Oleh sebab itu, Fraksi PAN kembali mempertanyakan keseriusan pemerintah dalam mengurus Perppu No 2 Tahun 2017. Anggota Komisi II Fraksi PAN, Ammy Amalia Fatma mengatakan, keseriusan pemerintah kembali tidak dibuktikan dengan hanya mengirim perwakilan dari lembaga pemerintahan yang diundang.
"Kalau memang ini penting, seharusnya beliau-beliau ini hadir," ujarnya saat RDPU di Kompleks Parlemen Senayan, Jakarta, Kamis (19/10).
Oleh sebab itu, Ammy mengusulkan untuk mengundang kembali pimpinan lembaga dan kementerian yang diundang. Hal tesebut, kata dia, diperlukan agar masyarakat bisa memahami langsung maksud pemerintah menerbitkan Perppu No. 2 tahun 2017 tersebut.
"Undang kembali, agar kita bisa menerima penjelasan langsung kepada orang yang mengambil keputusan saya mohon," katanya.
Hal senada juga disampaikan Yandri Susanto, Anggota Komisi II Fraksi PAN lainnya.
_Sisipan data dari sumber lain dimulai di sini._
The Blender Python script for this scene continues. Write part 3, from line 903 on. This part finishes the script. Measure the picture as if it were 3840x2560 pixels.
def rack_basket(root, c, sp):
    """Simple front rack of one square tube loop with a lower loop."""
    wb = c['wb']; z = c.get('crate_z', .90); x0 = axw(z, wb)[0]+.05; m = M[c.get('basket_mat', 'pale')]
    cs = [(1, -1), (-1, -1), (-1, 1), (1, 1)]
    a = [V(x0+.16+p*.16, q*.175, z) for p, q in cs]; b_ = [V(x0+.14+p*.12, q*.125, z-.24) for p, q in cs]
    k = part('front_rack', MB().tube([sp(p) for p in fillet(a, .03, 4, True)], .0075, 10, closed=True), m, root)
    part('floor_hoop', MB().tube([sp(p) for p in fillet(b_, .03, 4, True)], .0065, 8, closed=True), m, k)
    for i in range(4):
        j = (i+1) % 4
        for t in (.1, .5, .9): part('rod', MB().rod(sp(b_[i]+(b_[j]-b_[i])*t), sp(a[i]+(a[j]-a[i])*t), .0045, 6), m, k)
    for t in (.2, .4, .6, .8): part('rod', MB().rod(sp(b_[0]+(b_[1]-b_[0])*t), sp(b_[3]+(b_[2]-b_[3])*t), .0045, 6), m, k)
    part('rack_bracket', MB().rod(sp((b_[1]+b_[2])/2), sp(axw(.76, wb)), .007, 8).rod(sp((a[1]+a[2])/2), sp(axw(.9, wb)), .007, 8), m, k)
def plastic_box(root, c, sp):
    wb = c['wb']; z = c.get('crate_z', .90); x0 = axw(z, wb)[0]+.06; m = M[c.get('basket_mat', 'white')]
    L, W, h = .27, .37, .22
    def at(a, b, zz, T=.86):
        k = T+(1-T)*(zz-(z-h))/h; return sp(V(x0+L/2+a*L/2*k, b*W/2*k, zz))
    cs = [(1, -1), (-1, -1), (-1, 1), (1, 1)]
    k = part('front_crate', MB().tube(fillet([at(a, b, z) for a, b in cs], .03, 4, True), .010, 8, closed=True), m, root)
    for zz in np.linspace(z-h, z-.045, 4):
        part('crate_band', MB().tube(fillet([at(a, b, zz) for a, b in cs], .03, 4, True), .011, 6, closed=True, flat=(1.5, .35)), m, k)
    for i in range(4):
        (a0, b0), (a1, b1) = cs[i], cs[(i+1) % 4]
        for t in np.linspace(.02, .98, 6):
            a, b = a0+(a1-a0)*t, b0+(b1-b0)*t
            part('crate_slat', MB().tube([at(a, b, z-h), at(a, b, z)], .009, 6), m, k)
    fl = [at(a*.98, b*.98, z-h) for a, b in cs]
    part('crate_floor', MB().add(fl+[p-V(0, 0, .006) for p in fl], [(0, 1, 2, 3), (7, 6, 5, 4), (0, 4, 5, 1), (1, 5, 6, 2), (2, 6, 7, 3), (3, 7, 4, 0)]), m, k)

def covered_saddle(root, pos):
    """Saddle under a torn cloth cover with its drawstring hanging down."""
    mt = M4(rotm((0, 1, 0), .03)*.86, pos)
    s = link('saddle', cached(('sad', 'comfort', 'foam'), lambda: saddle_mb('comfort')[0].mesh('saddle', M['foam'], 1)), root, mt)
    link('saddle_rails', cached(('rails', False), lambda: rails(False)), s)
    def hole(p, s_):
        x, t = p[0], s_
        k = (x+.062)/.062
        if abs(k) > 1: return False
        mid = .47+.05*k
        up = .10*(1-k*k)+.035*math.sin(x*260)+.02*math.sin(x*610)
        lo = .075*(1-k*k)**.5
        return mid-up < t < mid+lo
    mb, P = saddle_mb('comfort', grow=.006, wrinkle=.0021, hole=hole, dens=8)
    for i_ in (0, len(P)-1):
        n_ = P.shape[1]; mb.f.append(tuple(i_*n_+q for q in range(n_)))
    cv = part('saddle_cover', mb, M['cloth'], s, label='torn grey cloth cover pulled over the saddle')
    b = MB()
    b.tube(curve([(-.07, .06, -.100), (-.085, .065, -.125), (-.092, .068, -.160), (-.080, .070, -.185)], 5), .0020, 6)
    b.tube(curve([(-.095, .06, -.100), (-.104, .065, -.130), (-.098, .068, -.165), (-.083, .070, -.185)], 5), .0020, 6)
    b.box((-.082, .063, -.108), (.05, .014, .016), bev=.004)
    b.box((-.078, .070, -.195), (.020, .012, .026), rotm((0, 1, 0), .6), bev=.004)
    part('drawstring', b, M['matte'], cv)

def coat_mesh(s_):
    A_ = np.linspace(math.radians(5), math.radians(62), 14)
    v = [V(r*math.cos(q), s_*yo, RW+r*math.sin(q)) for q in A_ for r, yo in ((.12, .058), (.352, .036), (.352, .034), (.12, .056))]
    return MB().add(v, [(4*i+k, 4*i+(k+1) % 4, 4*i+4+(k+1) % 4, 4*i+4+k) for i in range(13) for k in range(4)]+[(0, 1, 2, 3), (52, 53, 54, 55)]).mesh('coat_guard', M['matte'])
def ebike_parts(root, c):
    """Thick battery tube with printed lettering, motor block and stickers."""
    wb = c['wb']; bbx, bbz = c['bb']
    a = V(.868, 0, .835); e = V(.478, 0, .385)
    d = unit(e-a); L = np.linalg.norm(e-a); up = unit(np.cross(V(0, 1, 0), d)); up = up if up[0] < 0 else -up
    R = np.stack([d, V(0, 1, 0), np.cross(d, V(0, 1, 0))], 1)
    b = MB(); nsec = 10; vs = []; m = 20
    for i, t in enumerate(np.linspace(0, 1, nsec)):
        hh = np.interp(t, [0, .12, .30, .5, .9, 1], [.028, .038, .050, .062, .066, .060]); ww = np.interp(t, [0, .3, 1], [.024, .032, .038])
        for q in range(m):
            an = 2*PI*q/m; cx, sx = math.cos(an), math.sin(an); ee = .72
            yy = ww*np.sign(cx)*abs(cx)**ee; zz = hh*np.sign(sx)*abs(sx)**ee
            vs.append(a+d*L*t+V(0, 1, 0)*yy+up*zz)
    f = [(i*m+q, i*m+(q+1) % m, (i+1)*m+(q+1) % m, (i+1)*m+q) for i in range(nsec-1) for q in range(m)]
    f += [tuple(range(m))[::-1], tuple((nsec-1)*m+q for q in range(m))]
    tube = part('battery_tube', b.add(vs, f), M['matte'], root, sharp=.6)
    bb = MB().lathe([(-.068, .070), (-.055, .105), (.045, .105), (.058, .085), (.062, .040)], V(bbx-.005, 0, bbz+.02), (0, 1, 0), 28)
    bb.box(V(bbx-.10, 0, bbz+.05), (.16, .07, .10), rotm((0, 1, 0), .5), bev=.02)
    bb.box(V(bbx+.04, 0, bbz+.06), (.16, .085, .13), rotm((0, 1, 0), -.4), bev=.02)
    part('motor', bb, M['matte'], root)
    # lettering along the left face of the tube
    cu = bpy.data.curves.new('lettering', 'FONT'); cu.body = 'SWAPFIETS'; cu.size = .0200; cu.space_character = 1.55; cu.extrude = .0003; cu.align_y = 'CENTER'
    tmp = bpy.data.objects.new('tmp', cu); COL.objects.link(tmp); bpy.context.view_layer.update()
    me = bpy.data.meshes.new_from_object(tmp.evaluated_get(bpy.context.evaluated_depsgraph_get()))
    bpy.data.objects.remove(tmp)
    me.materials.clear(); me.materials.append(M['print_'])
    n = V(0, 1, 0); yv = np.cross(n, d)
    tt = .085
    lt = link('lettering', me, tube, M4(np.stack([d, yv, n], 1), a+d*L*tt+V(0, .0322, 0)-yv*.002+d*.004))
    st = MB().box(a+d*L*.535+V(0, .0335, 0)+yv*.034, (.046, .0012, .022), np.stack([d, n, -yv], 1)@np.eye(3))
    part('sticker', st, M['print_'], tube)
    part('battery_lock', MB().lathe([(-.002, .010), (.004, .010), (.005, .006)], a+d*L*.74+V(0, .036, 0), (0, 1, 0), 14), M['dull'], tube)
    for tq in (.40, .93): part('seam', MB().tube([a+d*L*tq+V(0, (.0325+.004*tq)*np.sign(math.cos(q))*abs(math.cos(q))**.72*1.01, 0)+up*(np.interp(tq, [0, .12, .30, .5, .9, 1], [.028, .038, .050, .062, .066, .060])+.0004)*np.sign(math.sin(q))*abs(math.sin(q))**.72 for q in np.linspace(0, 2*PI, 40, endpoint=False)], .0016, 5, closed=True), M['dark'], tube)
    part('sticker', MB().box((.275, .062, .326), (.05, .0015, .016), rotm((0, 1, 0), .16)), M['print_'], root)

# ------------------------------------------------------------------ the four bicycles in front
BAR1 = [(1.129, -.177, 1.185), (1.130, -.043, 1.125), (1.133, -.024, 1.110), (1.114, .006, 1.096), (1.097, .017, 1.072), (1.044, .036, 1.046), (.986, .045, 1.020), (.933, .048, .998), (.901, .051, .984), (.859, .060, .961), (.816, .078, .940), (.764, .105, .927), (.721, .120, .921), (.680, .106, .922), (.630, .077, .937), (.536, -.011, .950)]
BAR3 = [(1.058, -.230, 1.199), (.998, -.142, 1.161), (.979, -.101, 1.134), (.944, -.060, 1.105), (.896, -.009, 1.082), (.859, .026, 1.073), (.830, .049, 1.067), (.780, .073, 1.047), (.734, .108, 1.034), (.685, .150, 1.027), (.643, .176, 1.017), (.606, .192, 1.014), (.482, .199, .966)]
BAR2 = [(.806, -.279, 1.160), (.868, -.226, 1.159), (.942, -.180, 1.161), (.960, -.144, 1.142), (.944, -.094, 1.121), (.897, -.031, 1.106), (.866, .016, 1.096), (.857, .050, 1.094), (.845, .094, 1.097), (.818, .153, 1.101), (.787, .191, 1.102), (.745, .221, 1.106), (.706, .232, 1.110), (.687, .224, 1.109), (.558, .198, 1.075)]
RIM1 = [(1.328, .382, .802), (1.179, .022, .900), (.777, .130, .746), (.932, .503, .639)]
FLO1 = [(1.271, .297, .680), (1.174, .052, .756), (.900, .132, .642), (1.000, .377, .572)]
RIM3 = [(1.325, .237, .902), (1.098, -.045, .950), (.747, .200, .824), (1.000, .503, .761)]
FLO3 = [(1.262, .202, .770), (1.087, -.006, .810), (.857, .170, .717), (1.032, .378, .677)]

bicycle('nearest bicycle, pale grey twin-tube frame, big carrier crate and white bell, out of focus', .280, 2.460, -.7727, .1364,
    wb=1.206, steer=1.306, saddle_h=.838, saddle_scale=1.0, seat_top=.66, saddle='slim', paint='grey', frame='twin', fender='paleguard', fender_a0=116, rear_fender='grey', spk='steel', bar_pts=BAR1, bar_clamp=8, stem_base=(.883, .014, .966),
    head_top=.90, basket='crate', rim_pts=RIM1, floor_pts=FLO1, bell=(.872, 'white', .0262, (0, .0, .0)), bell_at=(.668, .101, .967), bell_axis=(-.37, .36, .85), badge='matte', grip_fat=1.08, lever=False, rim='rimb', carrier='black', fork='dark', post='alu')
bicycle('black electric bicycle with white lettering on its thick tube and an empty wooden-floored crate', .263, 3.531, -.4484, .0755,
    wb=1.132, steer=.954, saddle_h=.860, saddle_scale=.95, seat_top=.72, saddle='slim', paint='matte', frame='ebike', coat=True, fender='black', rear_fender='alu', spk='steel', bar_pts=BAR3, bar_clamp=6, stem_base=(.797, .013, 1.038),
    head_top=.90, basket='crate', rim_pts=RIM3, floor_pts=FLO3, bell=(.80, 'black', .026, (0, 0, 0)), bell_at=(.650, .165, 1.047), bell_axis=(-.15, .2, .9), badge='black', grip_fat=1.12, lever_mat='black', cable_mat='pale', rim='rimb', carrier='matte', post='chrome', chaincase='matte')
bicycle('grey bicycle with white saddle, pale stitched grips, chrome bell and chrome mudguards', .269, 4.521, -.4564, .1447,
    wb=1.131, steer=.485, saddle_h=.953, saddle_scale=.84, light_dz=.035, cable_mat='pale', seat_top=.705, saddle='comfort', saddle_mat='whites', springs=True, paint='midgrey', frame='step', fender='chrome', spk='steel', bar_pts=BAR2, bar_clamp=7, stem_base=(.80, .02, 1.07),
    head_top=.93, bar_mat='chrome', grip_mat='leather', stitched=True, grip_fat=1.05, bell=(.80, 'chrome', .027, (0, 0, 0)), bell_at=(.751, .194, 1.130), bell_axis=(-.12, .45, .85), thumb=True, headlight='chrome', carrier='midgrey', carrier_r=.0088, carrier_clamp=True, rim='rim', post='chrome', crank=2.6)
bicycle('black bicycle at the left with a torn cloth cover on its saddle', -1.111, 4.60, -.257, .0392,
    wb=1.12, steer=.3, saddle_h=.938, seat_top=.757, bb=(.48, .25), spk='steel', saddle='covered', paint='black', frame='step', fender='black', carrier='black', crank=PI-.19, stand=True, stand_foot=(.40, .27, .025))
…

Yandri mengatakan, kehadiran langsung Panglima TNI, Ketua Kejaksaan Agung, Kapolri dan Mendagri harus diprioritaskan. Sebab, lanjut dia, mengirim perwakilan menimbulkan anggapan Pemerintah tak serius dalam pembahasan Perppu Ormas.
"Kalau bisa panglima datang untuk diagendakan, karena lebih baik untuk penjelasan kepada masyarakat," jelasnya.
Selain itu, Yandri juga mengatakan adanya potensi Perppu sebagai senjata politik balas dendam. Menurut Yandri, seiring bergantinya pemerintahan, maka akan terjadi penafsiran yang berbeda terkait makna dari alasan "Anti Pancasila" yang dijadikan alasan untuk membubarkan Ormas.
"Ini bisa dijadikan untuk membubarkan ormas yang tidak disukai. Kalau fungsi yudikatif itu diambil oleh pemerintah," ujar dia mengkahiri.